One of the most exciting applications of artificial intelligence (AI) is automated scientific discovery based on previously amassed data, coupled with restrictions provided by known physical principles, including symmetries and conservation laws. Such automated hypothesis creation and verification can assist scientists in studying complex phenomena, where traditional physical intuition may fail. Here we develop a platform based on a generalized Onsager principle to learn macroscopic dynamical descriptions of arbitrary stochastic dissipative systems directly from observations of their microscopic trajectories. Our method simultaneously constructs reduced thermodynamic coordinates and interprets the dynamics on these coordinates. We demonstrate its effectiveness by studying theoretically and validating experimentally the stretching of long polymer chains in an externally applied field. Specifically, we learn three interpretable thermodynamic coordinates and build a dynamical landscape of polymer stretching, including the identification of stable and transition states and the control of the stretching rate. Our general methodology can be used to address a wide range of scientific and technological applications.

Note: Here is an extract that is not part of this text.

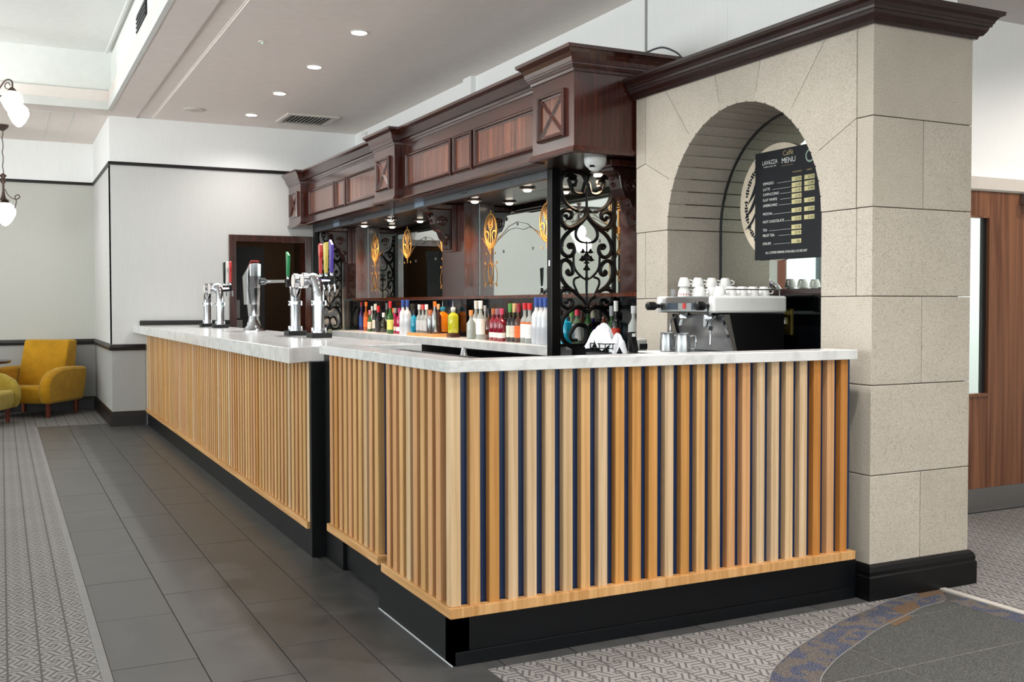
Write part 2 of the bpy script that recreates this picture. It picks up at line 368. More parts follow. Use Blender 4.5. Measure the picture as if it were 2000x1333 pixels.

翻译：人工智能最令人振奋的应用之一是基于先前积累的数据，结合已知物理原理（包括对称性和守恒律）的约束，实现自动化科学发现。这种自动化的假说生成与验证可以帮助科学家研究传统物理直觉可能失效的复杂现象。在此，我们基于广义昂萨格原理开发了一个平台，通过直接观测任意随机耗散系统的微观轨迹来学习其宏观动力学描述。该方法同时构建约化热力学坐标并解释这些坐标上的动力学行为。我们通过理论研究和实验验证了长聚合物链在外加场中的拉伸过程，证明了该方法的有效性。具体而言，我们学习到了三个可解释的热力学坐标，构建了聚合物拉伸的动力学景观，包括识别稳定态和过渡态，以及控制拉伸速率。该通用方法可广泛应用于众多科学和技术领域。